The panel’s creation comes as some far-right House Republicans have stepped up their efforts to deny or distort the riot, including by spreading misinformation about it. They have sought to portray it as a mostly peaceful event and voted against honoring police officers who responded.
Broadwater made the same argument last week while publicizing Capitol Hill police officer Michael Fanone’s attempts to visit with top House Republican Rep. Kevin McCarthy.
Officer Fanone’s effort comes as some far-right House Republicans have spread misinformation about the riot, sought to portray it as a mostly peaceful event and voted against honoring police officers who responded.
Jeremy Peters made the same argument a day afterward in a story about a Trump rally in Ohio:
Tony Buscemi, 61, a small-business owner from West Bloomfield, Mich., who stood with his daughter, Natalie, in the sun-baked field where Mr. Trump spoke, said he had been at the Capitol on Jan. 6, and he claimed falsely that it had been a “mostly peaceful” gathering.
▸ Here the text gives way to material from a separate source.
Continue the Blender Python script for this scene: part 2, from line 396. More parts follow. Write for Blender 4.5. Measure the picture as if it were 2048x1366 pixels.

Times reporters have long “claimed falsely” that the protests after George Floyd’s death in Minneapolis were “mostly peaceful,” even though riots and looting in several large cities resulted in as much as $2 billion in paid insurance claims.
Sometimes the paper’s indignance about conservative complaints of the summer riots rose further, with reporters pathetically insisting the rallies weren’t just “mostly peaceful,” but “overwhelmingly peaceful,” as if it’s admirable and newsworthy that some left-wing rallies manage to take place without property destruction or looting.
The paper hyped the dreadful riot as "the deadliest attack on Congress in centuries." This makes it sound like someone working in Congress was shot, like the five members of Congress shot and wounded in the 1954 attack by Puerto Rican radicals. It certainly forgets the softball-field shooting of Republicans in 2017. It exploits the deaths of three pro-Trump protesters who died of heart attacks or other ailments that day.
As for "spreading misinformation" about the riot, it was The New York Times that wrongly reported on January 8 that Capitol Police officer Brian Sicknick was killed after being struck in the head with a fire extinguisher by violent Trump supporters. He died of a stroke. But the incorrect Times report was "conventional wisdom" for months.